Alicia tiene 55 años y es madre de tres hijas de un matrimonio que acabó en divorcio. Siempre estuvo ligada a la Iglesia Católica, enfocada en la opción por los más pobres.
“En el 2000 conocí a Antonio, religioso escolapio que dirigía un hogar de niños y la capellanía de la cárcel de mujeres (en esa época el “Buen Pastor”). Fui voluntaria en ambos lugares y trabajaba con toda el alma, alegría y compromiso. Al cabo de un año, Antonio me dijo que estaba enamorado de mí, pero que no iba a pasar nada porque debía ser fiel a la misión que Dios le había encomendado”, contó Alicia.
“Pasaron cinco años y el amor crecía a raudales. Nunca sentí culpa. Al contrario, sentía que, si Dios es amor, Él nos lo había regalado. Sin embargo, pasamos los años en un calvario inimaginable, cuando la gente que nos rodeaba iba dándose cuenta de que teníamos una conexión especial. El maltrato no fue para el sacerdote, sino para mí. Fui una paria entre mis compañeras de la Pastoral, a excepción de una. Me despreciaban y aislaban de todas las formas posibles”, relató la mujer.

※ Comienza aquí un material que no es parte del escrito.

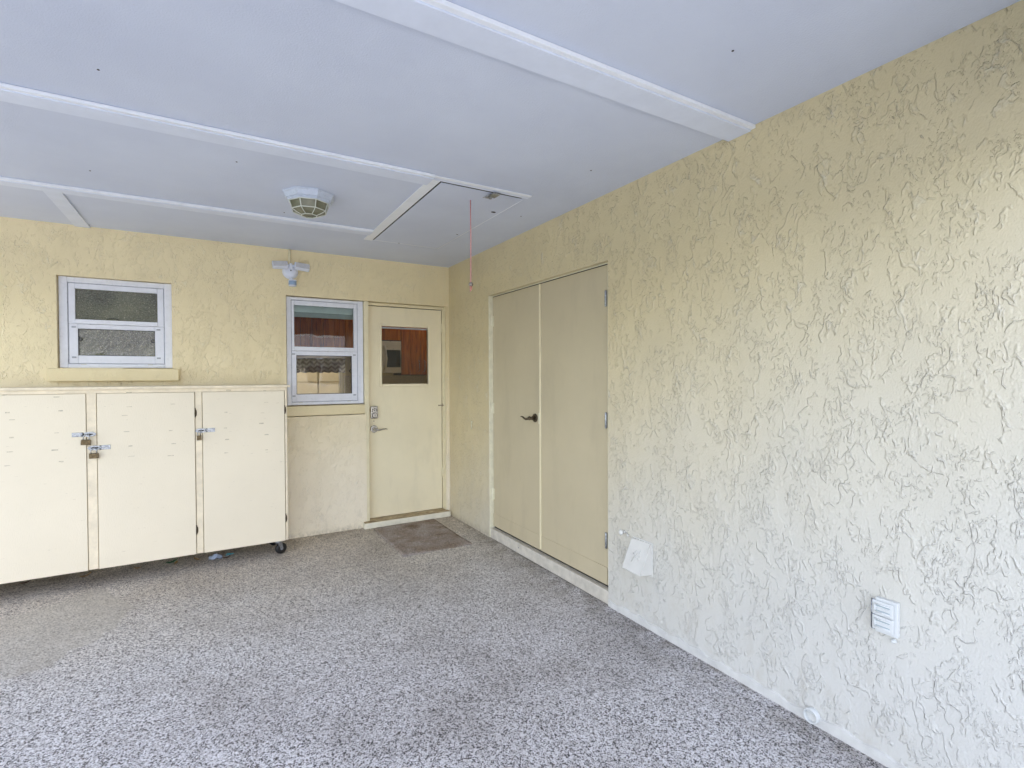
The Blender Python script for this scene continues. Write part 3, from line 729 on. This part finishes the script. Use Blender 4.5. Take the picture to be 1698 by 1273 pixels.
# ------------------------------------------------------------------ motion security light
sx_, sz_ = -1.442, 2.252
sec = thing('security_light', 'white twin-head motion security light on the back wall under its conduit', 'security light', (sx_, 0, 2.15))
mb = MB().mat('trim_cream'); mb.cyl((-1.448, -.012, sz_+.03), (-1.448, -.012, H-.001), .0095, n=14); mb.build('conduit', sec)
mb = MB().mat('plastic_white')
mb.cyl((sx_, -.0005, sz_), (sx_, -.022, sz_), .064, .056, 32, .004); mb.sphere((sx_, -.022, sz_), .052, (1, .45, 1), 20); mb.box(sx_-.011, sx_+.011, -.062, -.02, sz_+.01, sz_+.062, .004)
mb.mat('black'); mb.cyl((sx_, -.047, sz_+.004), (sx_, -.044, sz_+.004), .005, n=10)
mb.build('base', sec)
for s in (-1, 1):
    mb = MB().mat('plastic_white')
    R = Matrix.Translation((sx_+s*.025, -.058, sz_+.045)) @ Matrix.Rotation(s*math.radians(5), 4, 'Y') @ Matrix.Rotation(math.radians(-24), 4, 'X')
    mb.box(min(0, s*.118), max(0, s*.118), -.022, .018, -.030, .026, .006, 2, R)
    mb.cyl((sx_+s*.008, -.045, sz_+.045), (sx_+s*.030, -.05, sz_+.045), .009, n=12)
    mb.mat('led'); mb.box(min(s*.01, s*.112), max(s*.01, s*.112), -.0245, -.0215, -.025, .020, .001, 1, R); mb.build('lamp_head', sec)
mb = MB().mat('plastic_white'); mb.cyl((sx_+.006, -.035, sz_-.055), (sx_+.006, -.028, sz_-.070), .010, n=14)
mb.cyl((sx_+.012, -.045, sz_-.126), (sx_+.012, -.045, sz_-.072), .031, .032, 24, .004); mb.mat('lens'); mb.cyl((sx_+.012, -.047, sz_-.117), (sx_+.012, -.047, sz_-.083), .0312, n=24); mb.build('motion_sensor', sec)

# ------------------------------------------------------------------ pull cord of the hatch
cx_, cy_ = -.657, -1.847
cord = thing('pull_cord', 'pink pull cord with a metal bead hanging from the attic hatch', 'cord', (cx_, cy_, 1.90))
mb = MB().mat('cord'); mb.tube([(cx_, cy_, H-.004), (cx_+.0015, cy_, 2.2), (cx_-.0005, cy_, 1.935)], .0035, 8); mb.build('string', cord)
mb = MB().mat('bead'); mb.sphere((cx_, cy_, 1.925), .014, n=16); mb.build('bead', cord)
mb = MB().mat('redtip'); mb.cyl((cx_, cy_, 1.914), (cx_, cy_, 1.892), .009, .006, 12); mb.mat('cord'); mb.tube([(cx_, cy_, 1.893), (cx_-.006, cy_, 1.884)], .0035, 6); mb.build('knot', cord)

# ------------------------------------------------------------------ things on the right wall
def wp(y, x, z): return Vector((x, y, z))
hood = thing('dryer_vent', 'cream sloping vent hood low on the side wall next to the closet doors', 'vent', (0, -2.62, .30))
a0, a1, zt, zb, ot, ob = -2.552, -2.690, .466, .300, -.016, -.088
mb = MB().mat('plastic_painted')
A, B_, C_, D_ = wp(a0, ot, zt), wp(a1, ot, zt), wp(a1, ob, zb+.012), wp(a0, ob, zb+.012)
mb.quad(A, B_, C_, D_); mb.quad(B_, wp(a1, -.004, zt), wp(a1, -.004, zb), C_); mb.quad(A, D_, wp(a0, -.004, zb), wp(a0, -.004, zt)); mb.quad(A, wp(a0, -.004, zt), wp(a1, -.004, zt), B_)
mb.tube([D_, C_], .0022, 6); mb.tube([A, B_], .002, 6); mb.tube([B_, C_], .002, 6); mb.tube([A, D_], .002, 6)
nrm = Vector((zt-zb, 0, -(ot-ob))).normalized()*-1; mid = (A+B_+C_+D_)/4; ex = (B_-A).normalized(); ez = (A-D_).normalized()
for u0, v0, u1, v1 in ((-.022, -.034, .02, .034), (-.028, .012, .026, -.014), (-.010, .03, -.018, -.026), (.016, .026, .024, .0)):
    mb.tube([mid+ex*u0+ez*v0+nrm*.001, mid+nrm*.0025+ex*(u0+u1)/2+ez*(v0+v1)/2, mid+ex*u1+ez*v1+nrm*.001], .0026, 6)
mb.build('cover', hood)
mb = MB().mat('plastic_painted'); mb.box(-.0038, -.0002, a1-.006, a0+.006, zb-.012, zt+.006, .001, 1); mb.mat('gap'); mb.box(-.0050, -.0040, a1+.012, a0-.012, zb+.004, zb+.10); mb.build('back_plate', hood)

oc = thing('outlet_cover', 'pale painted two-lid weatherproof outlet cover low on the side wall', 'outlet cover', (0, -3.79, .468))
mb = MB().mat('outlet_paint'); mb.box(-.020, -.0003, -3.826, -3.757, .466, .586, .003); mb.build('plate', oc)
for zc in (.5535, .5015):
    mb = MB().mat('outlet_paint'); mb.box(-.029, -.0205, -3.816, -3.752, zc-.024, zc+.024, .0025)
    for k_ in (-.0135, .0135): mb.tube([(-.030, -3.760, zc+k_), (-.030, -3.808, zc+k_)], .0028, 8, None)
    mb.tube([(-.030, -3.760, zc-.0135), (-.030, -3.760, zc+.0135)], .0028, 8); mb.box(-.0315, -.0288, -3.806, -3.768, zc-.0045, zc+.0045, .001, 1)
    mb.mat('groove_shade'); mb.box(-.0295, -.0288, -3.806, -3.764, zc-.0100, zc-.0070); mb.box(-.0295, -.0288, -3.806, -3.764, zc+.0070, zc+.0100)
    mb.build('lid', oc)
mb = MB().mat('steel'); mb.tube([(-.024, -3.748, .476), (-.024, -3.748, .578)], .002, 8)
for z in (.477, .527, .577): mb.tube([(-.024, -3.748, z), (-.024, -3.758, z)], .0035, 8)
mb.build('hinge_rod', oc)
mb = MB().mat('outlet_paint'); mb.cyl((-.0002, -3.808, .448), (-.010, -3.808, .448), .009, .007, 16, .001); mb.sphere((-.011, -3.808, .448), .006, n=10)
tag(mb.build('wall_plug'), 'tiny painted round plug just below the outlet cover', 'plug')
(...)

En aquellos momentos, Antonio dudaba y Alicia sufría. “Antonio se acercaba, le daba culpa y me dejaba. Así durante años, años de callar, disimular, aguantar, llorar, rezar con el alma de rodillas. A los seis años tomó la decisión y nos casamos. Mis hijas me veían feliz y la bondad de Antonio facilitaba la convivencia. A la más chiquita le costó un poco más (‘era un cura’). Lo superó”, dijo.

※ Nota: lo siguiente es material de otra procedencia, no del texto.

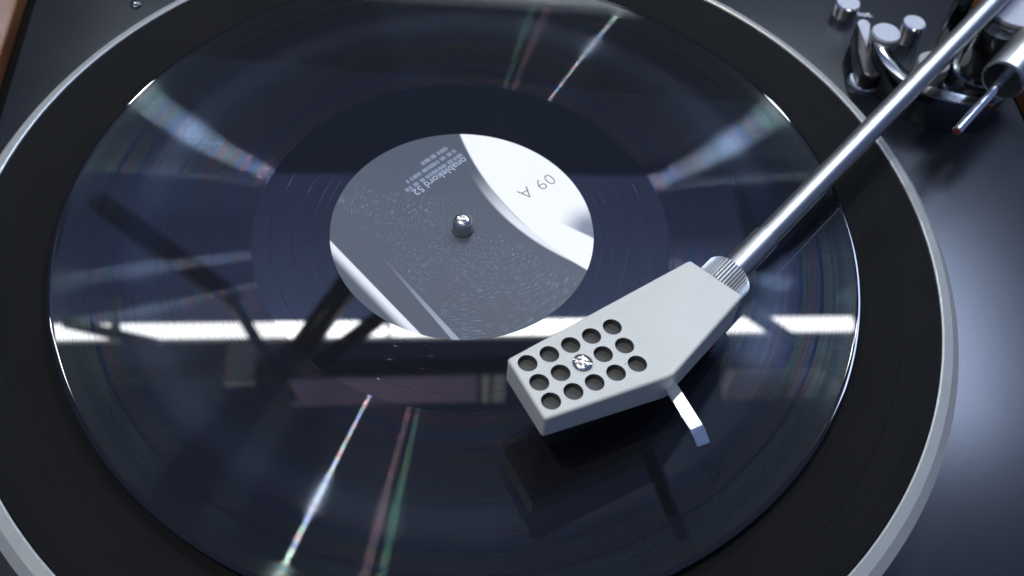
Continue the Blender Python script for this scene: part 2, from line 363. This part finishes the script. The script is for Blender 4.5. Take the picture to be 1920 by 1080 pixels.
# ================================================================== tonearm
DV = Vector((.606, .795, 0)).normalized(); NV = Vector((DV.y, -DV.x, 0)); O = Vector((96.8, -24.4, 17.3))
def A(s, n, z): return (O.x - DV.x * s + NV.x * n, O.y - DV.y * s + NV.y * n, z)
def s_of(x, y): return -((x - O.x) * DV.x + (y - O.y) * DV.y)
arm = empty('tonearm', (229, 134, ZD), 'silver straight tonearm with perforated grey headshell hovering over the record', 'tonearm')
tube = link('arm_tube', axis_lathe(A(-22, 0, 17.3), DV, [(0, 4.35), (262, 4.55), (262.4, 4.2)], 64), 'tube', arm, 40)
link('sleeve', axis_lathe(A(2, 0, 17.3), DV, [(0, 5.2), (23.6, 5.05), (25.6, 4.95), (26.1, 4.55)], 64), 'tube', tube, 25)
N_ = 46
cl = link('collar', axis_lathe(A(11.0, 0, 17.5), DV, [(0, 8.6), (.3, 8.9), (10.2, 8.9), (10.7, 8.55), (10.75, 5.0)], N_ * 4, lambda i: 1.0 if (i % 4) in (1, 2) else .93), 'knurl', arm, 25)
cl.data.materials.append(MAT['groove_dirt'])
for i_, p_ in enumerate(cl.data.polygons):
    if i_ < 4 * N_ * 4 and i_ % 4 == 3: p_.material_index = 1
# headshell: a wedge-shaped block with rounded edges and blind holes
plan = [A(11.3, -11.2, 0), A(11.2, 11.1, 0), A(55.5, 13.2, 0), A(97.0, -5.3, 0), A(88.2, -28.2, 0)]
ztop = lambda x, y: 26.5 + .085 * s_of(x, y); zbot = lambda x, y: 8.6 + .150 * s_of(x, y)
hs = link('headshell', prism([(q[0], q[1]) for q in plan], ztop, zbot, 1.1, 4), 'paint', arm)
tn = Vector((DV.x * .085, DV.y * .085, 1)).normalized()
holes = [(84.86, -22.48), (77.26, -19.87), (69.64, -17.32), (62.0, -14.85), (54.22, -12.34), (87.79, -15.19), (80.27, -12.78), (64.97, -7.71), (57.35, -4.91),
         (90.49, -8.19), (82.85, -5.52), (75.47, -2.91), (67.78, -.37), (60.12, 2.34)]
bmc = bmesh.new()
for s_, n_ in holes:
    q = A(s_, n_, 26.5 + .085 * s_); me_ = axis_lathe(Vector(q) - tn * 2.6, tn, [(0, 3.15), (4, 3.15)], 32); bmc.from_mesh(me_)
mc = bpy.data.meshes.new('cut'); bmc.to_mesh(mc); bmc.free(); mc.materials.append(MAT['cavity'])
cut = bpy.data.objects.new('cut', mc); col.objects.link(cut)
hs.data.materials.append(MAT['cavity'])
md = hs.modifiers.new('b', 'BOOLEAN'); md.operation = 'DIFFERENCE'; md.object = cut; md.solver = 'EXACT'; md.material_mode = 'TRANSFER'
bpy.context.view_layer.update(); dg = bpy.context.evaluated_depsgraph_get()
me2 = bpy.data.meshes.new_from_object(hs.evaluated_get(dg)); hs.modifiers.clear(); hs.data = me2
bpy.data.objects.remove(cut)
hs['label'] = 'pale grey tapered headshell with round holes'
# cross screw in the middle of the holes: a domed head with two slots
q = Vector(A(72.49, -10.22, 26.5 + .085 * 72.49))
sc = axis_lathe(q - tn * .4, tn, [(0, 3.35), (.75, 3.35), (1.25, 3.0), (1.65, 2.2), (1.85, 1.1), (1.9, .3)], 40)
so = link('screw', sc, 'satin', hs)
bmc = bmesh.new()
for k, a in enumerate((R(62), R(-38))):
    dd = DV * math.cos(a) + NV * math.sin(a); dd = (dd - tn * dd.dot(tn)).normalized()
    bmc.from_mesh(obox(q + tn * 1.55 - dd * (4.5 if k == 0 else 2.6), q + tn * 1.55 + dd * (4.5 if k == 0 else 2.6), .8, 1.5))
mc = bpy.data.meshes.new('cut'); bmc.to_mesh(mc); bmc.free(); cut = bpy.data.objects.new('cut', mc); col.objects.link(cut)
md = so.modifiers.new('b', 'BOOLEAN'); md.operation = 'DIFFERENCE'; md.object = cut; md.solver = 'EXACT'; md.use_self = True
bpy.context.view_layer.update(); dg = bpy.context.evaluated_depsgraph_get()
me2 = bpy.data.meshes.new_from_object(so.evaluated_get(dg)); so.modifiers.clear(); so.data = me2; bpy.data.objects.remove(cut)
for p_ in me2.polygons: p_.use_smooth = True
me2.set_sharp_from_angle(angle=R(30))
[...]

Alicia admitió: “Dejamos la Iglesia; la ‘Madre Iglesia’ no nos daba más el Pan de la Eucaristía. Pasamos a ser nadie. Sin embargo, nuestra fe creció, se hizo más pura, más madura. Somos muy felices, disfrutamos el amor y cada momento de nuestra existencia juntos… y seguimos acompañando, ayudando y estando del lado de los más pobres y de los que necesitan una mano”.